The above is taken from the "Tale of a Tub" published in 1704, but never directly owned by him. At the commencement of it he says that,

"Wisdom is a fox, who after long hunting will at last cost you the pains to dig out; it is a cheese which, by how much the richer, has the thicker, the homelier, and the coarser coat; and whereof to a judicious palate the maggots are the best; it is a sack posset, wherein the deeper you go you will find it the sweeter. Wisdom is a hen, whose cackling we must value and consider, because it is attended with an egg, but then, lastly, it is a nut, which unless you choose with judgment may cost you a tooth, and pay you with nothing but a worm."

He attacks indiscriminately the Pope, Luther, and Calvin. Of the first he says—

"I have seen him, Peter, in his fits take three old high-crowned hats, and clap them all on his head three story high, with a huge bunch of keys at his girdle, and an angling rod in his left hand. In which guise, whoever went to take him by the hand in the way of salutation, Peter with much grace, like a well educated spaniel, would present them with his foot; and if they refused his civility, then he would raise it as high as their chaps, and give them a damned kick in the mouth, which has ever since been called a salute."

He also ridicules Transubstantiation, representing Peter as asking his brothers to dine, and giving them a loaf of bread, and insisting that it was mutton.

In the history of Martin Luther—a continuation of the "Tale of a Tub," he represents Queen Elizabeth as "setting up a shop for those of her own farm, well furnished with powders, plasters, salves, and all other drugs necessary, all right and true, composed according to receipts made by physicians and apothecaries of her own creating, which they extracted out of Peter's, Martin's, and Jack's receipt books; and of this muddle and hodge-podge made up a dispensary of their own—strictly forbidding any other to be used, and particularly Peter's, from whom the greater part of this new dispensatory was stolen."

At the conclusion of the "Tale of a Tub," he says, "Among a very polite nation in Greece there were the same temples built and consecrated to Sleep and the Muses, between which two deities they believed the greatest friendship was established. He says he differs from other writers in that he shall be too proud, if by all his labours he has any ways contributed to the repose of mankind in times so turbulent and unquiet."

It is evident from this work, as from the "Battle of the Books," "The Spider and the Bee," and other of his writings, that Allegory was still in high favour.

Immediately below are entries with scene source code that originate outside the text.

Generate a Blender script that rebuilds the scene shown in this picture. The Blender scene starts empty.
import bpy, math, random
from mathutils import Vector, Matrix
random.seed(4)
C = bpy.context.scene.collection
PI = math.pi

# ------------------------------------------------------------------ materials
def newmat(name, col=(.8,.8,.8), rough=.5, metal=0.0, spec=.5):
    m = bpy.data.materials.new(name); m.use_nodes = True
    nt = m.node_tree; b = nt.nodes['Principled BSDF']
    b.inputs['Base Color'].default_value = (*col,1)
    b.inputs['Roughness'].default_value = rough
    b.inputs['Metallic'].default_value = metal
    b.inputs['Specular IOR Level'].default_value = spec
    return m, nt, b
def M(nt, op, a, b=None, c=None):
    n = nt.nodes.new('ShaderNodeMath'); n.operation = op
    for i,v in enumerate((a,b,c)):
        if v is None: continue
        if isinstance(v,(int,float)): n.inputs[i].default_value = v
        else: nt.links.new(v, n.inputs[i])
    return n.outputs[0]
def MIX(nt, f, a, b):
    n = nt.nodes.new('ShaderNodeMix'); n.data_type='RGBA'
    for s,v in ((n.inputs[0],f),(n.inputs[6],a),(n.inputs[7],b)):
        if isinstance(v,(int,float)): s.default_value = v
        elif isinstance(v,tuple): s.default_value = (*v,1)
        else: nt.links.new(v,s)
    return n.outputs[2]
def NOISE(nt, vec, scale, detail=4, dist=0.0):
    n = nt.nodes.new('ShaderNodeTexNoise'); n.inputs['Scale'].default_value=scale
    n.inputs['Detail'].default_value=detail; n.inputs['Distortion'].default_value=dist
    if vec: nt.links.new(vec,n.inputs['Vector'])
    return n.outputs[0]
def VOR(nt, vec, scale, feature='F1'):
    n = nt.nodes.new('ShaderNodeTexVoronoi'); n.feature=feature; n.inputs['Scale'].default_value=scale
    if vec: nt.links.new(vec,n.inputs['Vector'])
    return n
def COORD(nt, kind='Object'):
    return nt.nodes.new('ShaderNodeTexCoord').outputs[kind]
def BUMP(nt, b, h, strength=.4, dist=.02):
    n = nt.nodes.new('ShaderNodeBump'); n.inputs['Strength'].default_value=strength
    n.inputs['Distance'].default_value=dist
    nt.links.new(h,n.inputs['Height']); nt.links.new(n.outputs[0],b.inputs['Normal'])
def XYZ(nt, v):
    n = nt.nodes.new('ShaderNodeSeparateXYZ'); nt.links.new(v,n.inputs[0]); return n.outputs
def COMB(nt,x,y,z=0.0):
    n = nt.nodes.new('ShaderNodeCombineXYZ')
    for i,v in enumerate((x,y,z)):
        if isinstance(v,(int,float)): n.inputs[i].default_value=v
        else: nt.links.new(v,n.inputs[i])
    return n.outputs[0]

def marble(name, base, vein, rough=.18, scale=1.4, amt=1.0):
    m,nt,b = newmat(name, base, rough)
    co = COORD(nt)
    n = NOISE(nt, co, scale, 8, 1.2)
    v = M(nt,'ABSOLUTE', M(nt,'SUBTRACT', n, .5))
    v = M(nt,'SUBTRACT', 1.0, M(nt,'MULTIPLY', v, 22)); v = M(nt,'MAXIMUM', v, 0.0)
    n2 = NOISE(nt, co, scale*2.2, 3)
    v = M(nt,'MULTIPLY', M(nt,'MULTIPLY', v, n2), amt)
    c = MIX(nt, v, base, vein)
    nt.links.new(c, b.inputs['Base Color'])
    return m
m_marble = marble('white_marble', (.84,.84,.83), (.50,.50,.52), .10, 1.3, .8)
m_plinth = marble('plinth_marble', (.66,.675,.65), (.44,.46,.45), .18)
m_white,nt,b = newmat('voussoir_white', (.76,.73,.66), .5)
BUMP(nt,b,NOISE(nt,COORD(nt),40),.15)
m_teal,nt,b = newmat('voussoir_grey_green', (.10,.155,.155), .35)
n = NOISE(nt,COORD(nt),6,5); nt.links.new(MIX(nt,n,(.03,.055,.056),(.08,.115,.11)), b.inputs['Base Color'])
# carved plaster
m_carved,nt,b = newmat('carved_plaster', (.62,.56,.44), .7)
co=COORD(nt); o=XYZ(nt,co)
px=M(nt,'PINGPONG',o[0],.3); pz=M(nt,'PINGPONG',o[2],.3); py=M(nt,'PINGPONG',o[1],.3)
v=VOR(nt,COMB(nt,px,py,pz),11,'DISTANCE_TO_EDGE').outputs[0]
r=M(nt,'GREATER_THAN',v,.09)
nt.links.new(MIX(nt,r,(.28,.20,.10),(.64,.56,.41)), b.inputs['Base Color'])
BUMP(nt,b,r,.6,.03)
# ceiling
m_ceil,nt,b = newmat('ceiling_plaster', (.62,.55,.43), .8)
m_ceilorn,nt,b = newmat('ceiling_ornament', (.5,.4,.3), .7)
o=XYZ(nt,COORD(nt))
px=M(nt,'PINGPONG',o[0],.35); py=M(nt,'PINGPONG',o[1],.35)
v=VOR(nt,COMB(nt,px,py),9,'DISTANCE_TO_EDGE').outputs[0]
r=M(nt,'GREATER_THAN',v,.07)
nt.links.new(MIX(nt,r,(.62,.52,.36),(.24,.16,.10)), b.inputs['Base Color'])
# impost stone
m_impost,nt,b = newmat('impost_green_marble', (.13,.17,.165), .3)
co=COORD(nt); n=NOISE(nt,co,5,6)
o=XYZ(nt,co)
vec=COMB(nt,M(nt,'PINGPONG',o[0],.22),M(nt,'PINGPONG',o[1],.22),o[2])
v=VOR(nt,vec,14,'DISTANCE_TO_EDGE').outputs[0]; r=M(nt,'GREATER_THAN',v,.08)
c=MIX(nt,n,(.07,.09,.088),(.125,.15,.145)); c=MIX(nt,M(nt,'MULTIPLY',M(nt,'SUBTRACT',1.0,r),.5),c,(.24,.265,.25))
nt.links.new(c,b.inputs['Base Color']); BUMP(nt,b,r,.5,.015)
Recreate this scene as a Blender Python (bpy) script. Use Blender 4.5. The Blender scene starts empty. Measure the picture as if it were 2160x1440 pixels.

Swift first appeared as a professed author in 1708, when he wrote against astrologers, and prophetic almanack-makers, called philomaths—then numerous, but now only represented by Zadkiel. This Essay was one of those, which gave rise to "The Tatler." He wrote about the same time, "An argument against Christianity"—an ironical way of rebuking the irreligion of the time

"It is urged that there are by computation in this kingdom above ten thousand persons, whose revenues added to those of my lords the bishops, would suffice to maintain two hundred young gentlemen of wit and pleasure, and freethinking,—enemies to priestcraft, narrow principles, pedantry, and prejudices; who might be an ornament to the court and town; and then again, so great a body of able (bodied) divines might be a recruit to our fleet and armies."